WORK TO COMPLETE:
Exactly the lines from the one that contains "Continue the Blender" to the one that contains "segments=4, profile=0.5, affect='EDGES')", both lines included, should be copied, and no others.

RECORDS:
+++

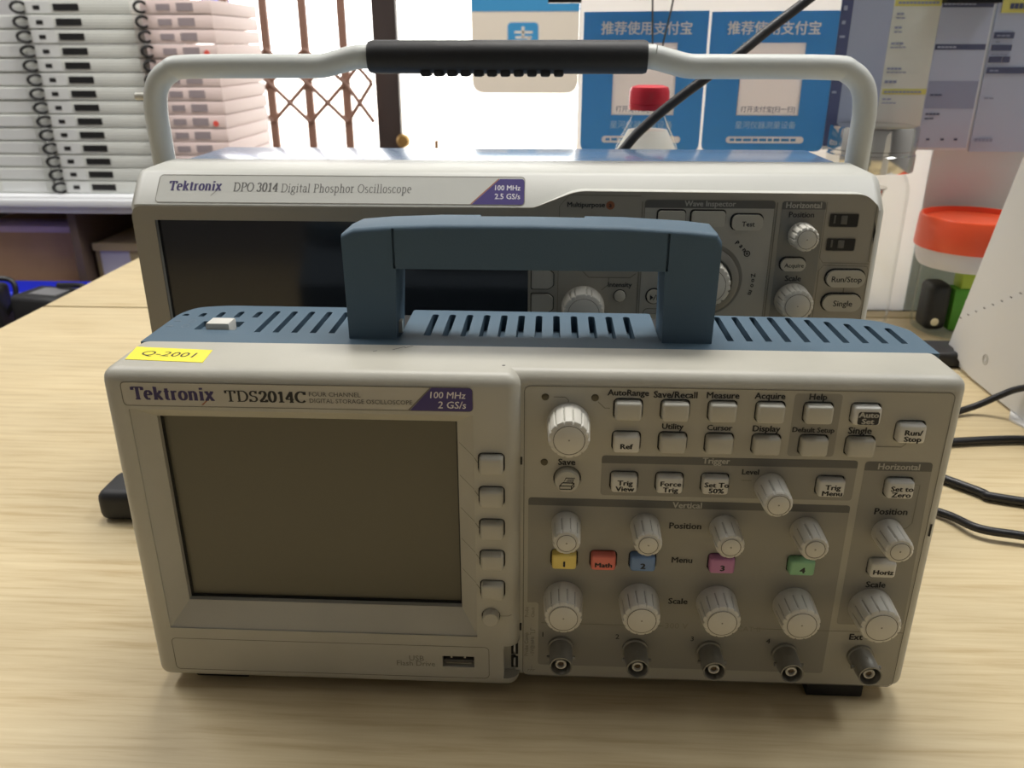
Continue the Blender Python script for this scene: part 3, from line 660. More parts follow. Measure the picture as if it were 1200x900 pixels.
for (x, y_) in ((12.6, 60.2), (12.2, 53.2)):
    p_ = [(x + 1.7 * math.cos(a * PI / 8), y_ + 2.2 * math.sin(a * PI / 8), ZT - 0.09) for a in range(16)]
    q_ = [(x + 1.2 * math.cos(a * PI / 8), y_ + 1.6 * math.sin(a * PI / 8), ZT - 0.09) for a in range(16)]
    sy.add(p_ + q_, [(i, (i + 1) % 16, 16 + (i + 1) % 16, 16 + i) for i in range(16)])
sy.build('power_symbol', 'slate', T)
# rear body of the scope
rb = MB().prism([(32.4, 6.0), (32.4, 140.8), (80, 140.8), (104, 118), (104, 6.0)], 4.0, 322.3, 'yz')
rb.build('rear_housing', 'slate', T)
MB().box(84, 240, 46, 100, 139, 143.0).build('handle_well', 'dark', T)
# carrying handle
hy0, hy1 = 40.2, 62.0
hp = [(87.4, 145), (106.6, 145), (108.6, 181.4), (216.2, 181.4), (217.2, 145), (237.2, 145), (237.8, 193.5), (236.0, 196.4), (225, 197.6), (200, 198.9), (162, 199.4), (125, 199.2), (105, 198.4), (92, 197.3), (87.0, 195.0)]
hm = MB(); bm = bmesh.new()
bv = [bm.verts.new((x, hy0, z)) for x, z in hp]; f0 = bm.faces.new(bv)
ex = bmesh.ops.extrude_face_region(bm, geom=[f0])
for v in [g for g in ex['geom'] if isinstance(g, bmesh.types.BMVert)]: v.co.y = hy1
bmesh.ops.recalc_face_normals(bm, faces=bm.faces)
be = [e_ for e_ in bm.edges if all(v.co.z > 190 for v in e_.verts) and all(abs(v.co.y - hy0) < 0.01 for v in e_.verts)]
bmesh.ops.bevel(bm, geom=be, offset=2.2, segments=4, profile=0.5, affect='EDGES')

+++

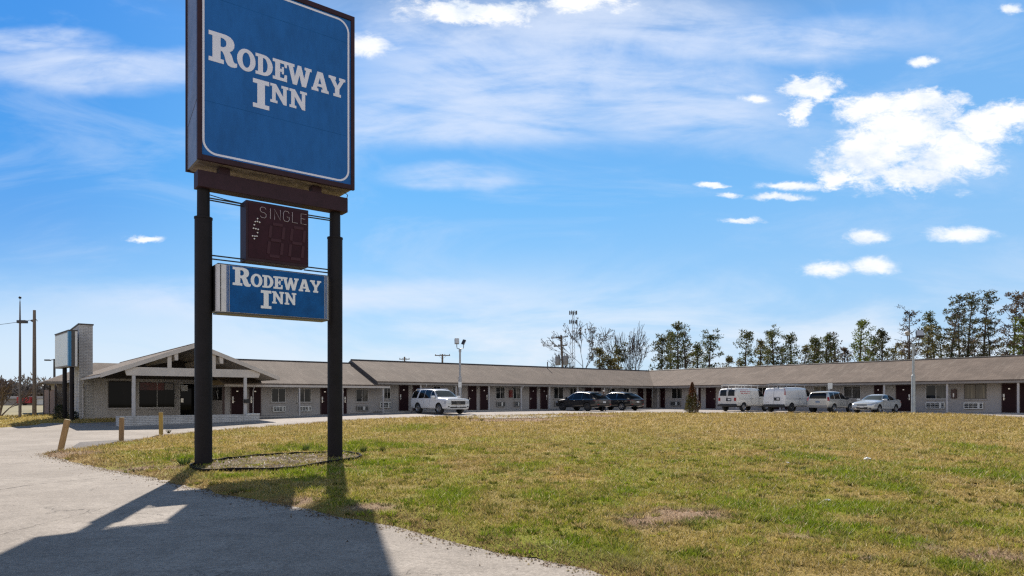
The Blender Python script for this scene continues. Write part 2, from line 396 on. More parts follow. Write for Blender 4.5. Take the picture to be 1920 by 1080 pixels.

+++

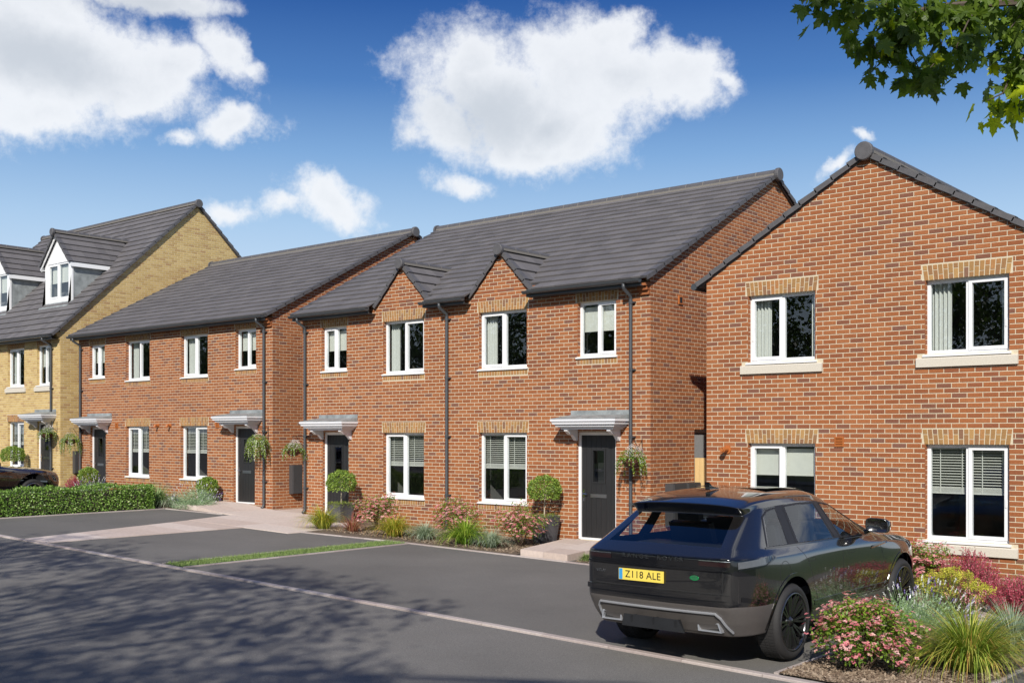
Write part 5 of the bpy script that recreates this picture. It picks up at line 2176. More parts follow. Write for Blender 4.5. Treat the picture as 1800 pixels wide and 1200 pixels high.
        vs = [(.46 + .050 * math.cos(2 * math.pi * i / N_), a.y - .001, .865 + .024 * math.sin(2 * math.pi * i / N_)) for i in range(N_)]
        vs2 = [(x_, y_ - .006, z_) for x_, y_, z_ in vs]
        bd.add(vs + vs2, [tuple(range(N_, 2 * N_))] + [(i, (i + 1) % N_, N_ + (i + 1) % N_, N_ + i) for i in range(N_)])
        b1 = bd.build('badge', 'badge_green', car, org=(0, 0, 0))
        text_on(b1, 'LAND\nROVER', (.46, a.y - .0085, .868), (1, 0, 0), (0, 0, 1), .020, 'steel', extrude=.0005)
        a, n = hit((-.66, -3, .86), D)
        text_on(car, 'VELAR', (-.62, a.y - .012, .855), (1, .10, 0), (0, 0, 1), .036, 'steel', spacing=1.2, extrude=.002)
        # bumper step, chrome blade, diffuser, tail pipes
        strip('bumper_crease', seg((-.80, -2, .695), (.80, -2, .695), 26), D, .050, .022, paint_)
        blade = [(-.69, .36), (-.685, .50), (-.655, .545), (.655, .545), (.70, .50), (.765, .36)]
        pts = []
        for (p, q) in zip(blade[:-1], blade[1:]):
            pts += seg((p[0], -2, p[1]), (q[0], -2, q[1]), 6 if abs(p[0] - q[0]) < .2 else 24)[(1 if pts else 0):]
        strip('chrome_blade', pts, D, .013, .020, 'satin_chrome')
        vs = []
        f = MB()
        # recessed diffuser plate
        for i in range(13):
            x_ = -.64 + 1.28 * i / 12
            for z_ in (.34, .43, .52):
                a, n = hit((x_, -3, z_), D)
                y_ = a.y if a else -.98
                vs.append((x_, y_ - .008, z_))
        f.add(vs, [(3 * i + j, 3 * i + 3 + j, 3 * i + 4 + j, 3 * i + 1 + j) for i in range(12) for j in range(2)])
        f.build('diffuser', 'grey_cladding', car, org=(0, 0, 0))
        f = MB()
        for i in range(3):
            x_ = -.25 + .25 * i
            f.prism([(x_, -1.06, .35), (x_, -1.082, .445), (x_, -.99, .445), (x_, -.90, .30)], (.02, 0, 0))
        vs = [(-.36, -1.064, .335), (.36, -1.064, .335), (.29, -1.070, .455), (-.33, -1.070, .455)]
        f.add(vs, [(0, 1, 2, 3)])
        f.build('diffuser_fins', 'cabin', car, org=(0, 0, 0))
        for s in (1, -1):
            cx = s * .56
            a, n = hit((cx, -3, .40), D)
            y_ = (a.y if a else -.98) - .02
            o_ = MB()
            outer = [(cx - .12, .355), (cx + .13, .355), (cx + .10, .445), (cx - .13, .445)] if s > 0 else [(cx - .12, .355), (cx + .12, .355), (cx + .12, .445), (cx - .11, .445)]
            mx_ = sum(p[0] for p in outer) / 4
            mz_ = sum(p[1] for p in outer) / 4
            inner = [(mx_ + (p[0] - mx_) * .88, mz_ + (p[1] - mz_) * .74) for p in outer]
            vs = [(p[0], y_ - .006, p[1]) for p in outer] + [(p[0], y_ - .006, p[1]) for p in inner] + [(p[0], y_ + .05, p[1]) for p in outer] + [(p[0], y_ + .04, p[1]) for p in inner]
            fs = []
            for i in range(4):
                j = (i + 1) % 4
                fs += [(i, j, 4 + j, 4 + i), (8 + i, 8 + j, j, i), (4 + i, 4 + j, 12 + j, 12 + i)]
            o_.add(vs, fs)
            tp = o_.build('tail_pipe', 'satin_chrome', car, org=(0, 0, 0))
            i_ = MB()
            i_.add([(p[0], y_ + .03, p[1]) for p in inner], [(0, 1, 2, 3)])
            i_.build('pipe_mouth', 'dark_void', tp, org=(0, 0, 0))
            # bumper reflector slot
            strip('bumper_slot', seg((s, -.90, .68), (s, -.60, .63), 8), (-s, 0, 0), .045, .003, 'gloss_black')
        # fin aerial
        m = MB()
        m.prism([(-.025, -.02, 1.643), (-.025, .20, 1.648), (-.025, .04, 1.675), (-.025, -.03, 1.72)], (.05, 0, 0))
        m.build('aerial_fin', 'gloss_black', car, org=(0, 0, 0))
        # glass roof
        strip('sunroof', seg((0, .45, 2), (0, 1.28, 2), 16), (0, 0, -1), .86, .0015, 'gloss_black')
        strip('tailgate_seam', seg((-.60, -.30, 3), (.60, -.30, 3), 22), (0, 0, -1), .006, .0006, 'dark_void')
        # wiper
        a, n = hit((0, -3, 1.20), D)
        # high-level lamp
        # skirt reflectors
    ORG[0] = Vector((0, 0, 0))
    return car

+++

WRITTEN REPLY:
Continue the Blender Python script for this scene: part 3, from line 660. More parts follow. Measure the picture as if it were 1200x900 pixels.
for (x, y_) in ((12.6, 60.2), (12.2, 53.2)):
    p_ = [(x + 1.7 * math.cos(a * PI / 8), y_ + 2.2 * math.sin(a * PI / 8), ZT - 0.09) for a in range(16)]
    q_ = [(x + 1.2 * math.cos(a * PI / 8), y_ + 1.6 * math.sin(a * PI / 8), ZT - 0.09) for a in range(16)]
    sy.add(p_ + q_, [(i, (i + 1) % 16, 16 + (i + 1) % 16, 16 + i) for i in range(16)])
sy.build('power_symbol', 'slate', T)
# rear body of the scope
rb = MB().prism([(32.4, 6.0), (32.4, 140.8), (80, 140.8), (104, 118), (104, 6.0)], 4.0, 322.3, 'yz')
rb.build('rear_housing', 'slate', T)
MB().box(84, 240, 46, 100, 139, 143.0).build('handle_well', 'dark', T)
# carrying handle
hy0, hy1 = 40.2, 62.0
hp = [(87.4, 145), (106.6, 145), (108.6, 181.4), (216.2, 181.4), (217.2, 145), (237.2, 145), (237.8, 193.5), (236.0, 196.4), (225, 197.6), (200, 198.9), (162, 199.4), (125, 199.2), (105, 198.4), (92, 197.3), (87.0, 195.0)]
hm = MB(); bm = bmesh.new()
bv = [bm.verts.new((x, hy0, z)) for x, z in hp]; f0 = bm.faces.new(bv)
ex = bmesh.ops.extrude_face_region(bm, geom=[f0])
for v in [g for g in ex['geom'] if isinstance(g, bmesh.types.BMVert)]: v.co.y = hy1
bmesh.ops.recalc_face_normals(bm, faces=bm.faces)
be = [e_ for e_ in bm.edges if all(v.co.z > 190 for v in e_.verts) and all(abs(v.co.y - hy0) < 0.01 for v in e_.verts)]
bmesh.ops.bevel(bm, geom=be, offset=2.2, segments=4, profile=0.5, affect='EDGES')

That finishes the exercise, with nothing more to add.